For the first 25 years of my career there was no other option, so I learned how to do it proficiently. I had the advantage of access to institutional, professional darkrooms with the elbow-room for high-end enlargers, drum dryers, drying racks, rotary washing tanks and so on. And relative "clean-room" conditions - although I still went through several quarts/litres of stuff like this over the years, spotting every individual wet-print (the #000 brushes also needed replacing every couple of months or so): https://www.freestylephoto.biz/category/58-Photo-Artistry/Spotting

Once I moved into graphic design and editing, and did not want to invade the busy space of the newspaper photographers, I had to start building my own darkrooms in apartment bathrooms. Worked fine for the "wet" stage (once I designed a quick-assembly/quick-breakdown wooden table for the trays, that fit onto a standard bathtub's corners, and another table that would fit over a standard sink/toilet to make another flat workspace for the enlarger). But no space for controlled drying - had to give up using fiber paper. Never could print larger than 11 x 14.

But even then, wet-printing was a PITA. Mostly, I gave up B&W altogether and shot color slides.

All of which made it extremely desirable to go hybrid and get a Nikon Coolscan LS-10 the instant it was introduced for $2999.99 (most previous pro scanners sold for $40,000-$500,000**, installed (1980s $$)). The "accessible" printers and paper for digital prints were pretty much cr*p for the next decade - but I trusted in the future, and now we have fiber-gloss papers, archival inks that match or exceed the lifetime of wet materials, and table-top printers that can produce 16x20s in 1/15th the space of wet trays/racks.

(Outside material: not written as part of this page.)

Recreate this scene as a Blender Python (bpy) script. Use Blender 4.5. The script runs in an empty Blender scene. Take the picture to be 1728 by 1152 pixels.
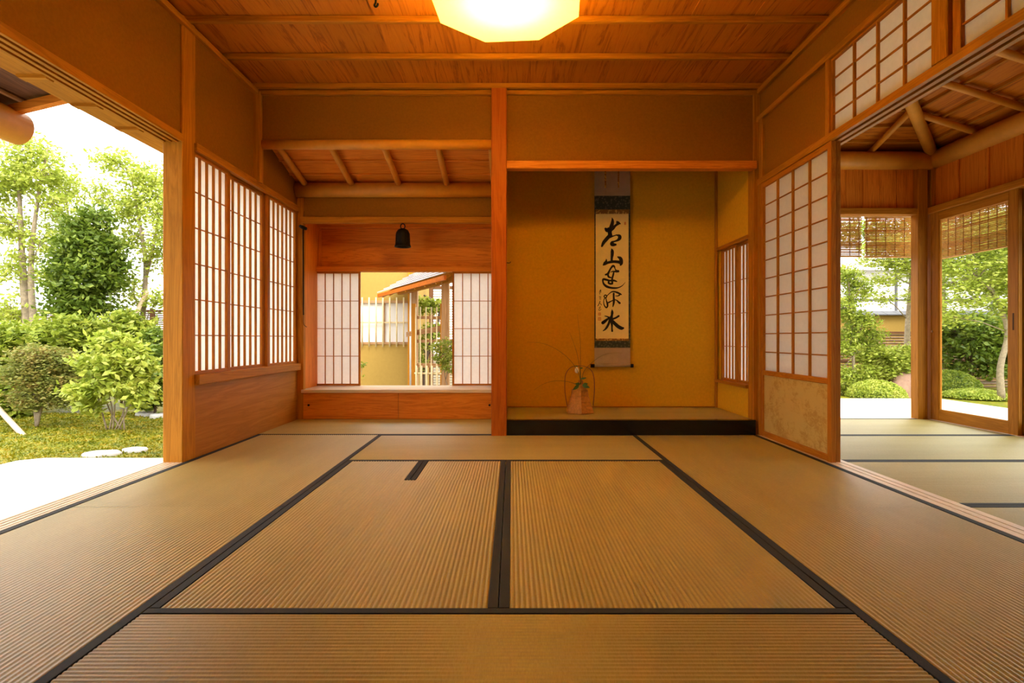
import bpy, math, random
import numpy as np
from mathutils import Vector
random.seed(7)
C = bpy.context.scene.collection
S = bpy.context.scene
R = math.radians
# ------------------------------------------------------------------ camera, sky, light, exposure
F, CX, CY, CH = 958.6, 864.0, 571.0, 0.7356
cam = bpy.data.cameras.new('camera'); cam.sensor_width = 36; cam.lens = F/1728*36
cam.shift_y = -5/1728; cam.clip_start = .01; cam.clip_end = 300
co = bpy.data.objects.new('camera', cam); C.objects.link(co)
co.location = (0, 0, CH); co.rotation_euler = (R(90), 0, 0); S.camera = co
w = bpy.data.worlds.new('world'); S.world = w; w.use_nodes = True
bg = w.node_tree.nodes['Background']
bg.inputs['Color'].default_value = (1.0, .985, .95, 1); bg.inputs['Strength'].default_value = 1.9
sl = bpy.data.lights.new('sun', 'SUN'); sl.energy = 1.6; sl.angle = R(35); sl.color = (1, .95, .85)
so = bpy.data.objects.new('sun', sl); C.objects.link(so); so.rotation_euler = (R(38), R(18), 0)
S.view_settings.view_transform = 'Standard'; S.view_settings.look = 'None'
S.view_settings.exposure = 1.27; S.view_settings.gamma = 1; S.view_settings.use_curve_mapping = False
cy = S.cycles
cy.max_bounces = 9; cy.diffuse_bounces = 6; cy.glossy_bounces = 3; cy.transmission_bounces = 6
cy.transparent_max_bounces = 8; cy.sample_clamp_indirect = 6; cy.use_denoising = True
cy.caustics_reflective = False; cy.caustics_refractive = False

def W(px, py, Y):      # a point of the photograph at depth Y
    return ((px-CX)*Y/F, Y, CH+(CY-py)*Y/F)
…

Nothing so much resembles the look and feel of a dye-transfer color print of yore as a 14" x 21" inkjet on fiber-gloss paper. Which takes 10 minutes to print, dry to dry.

___________

**I managed the installation of a new, very-small-newspaper darkroom, and digital -color-scanning system in 1992. The "cheap but pro" scanner for the time was the LeafScan 35 - $40,000 (and 8 minutes per three-pass color scan).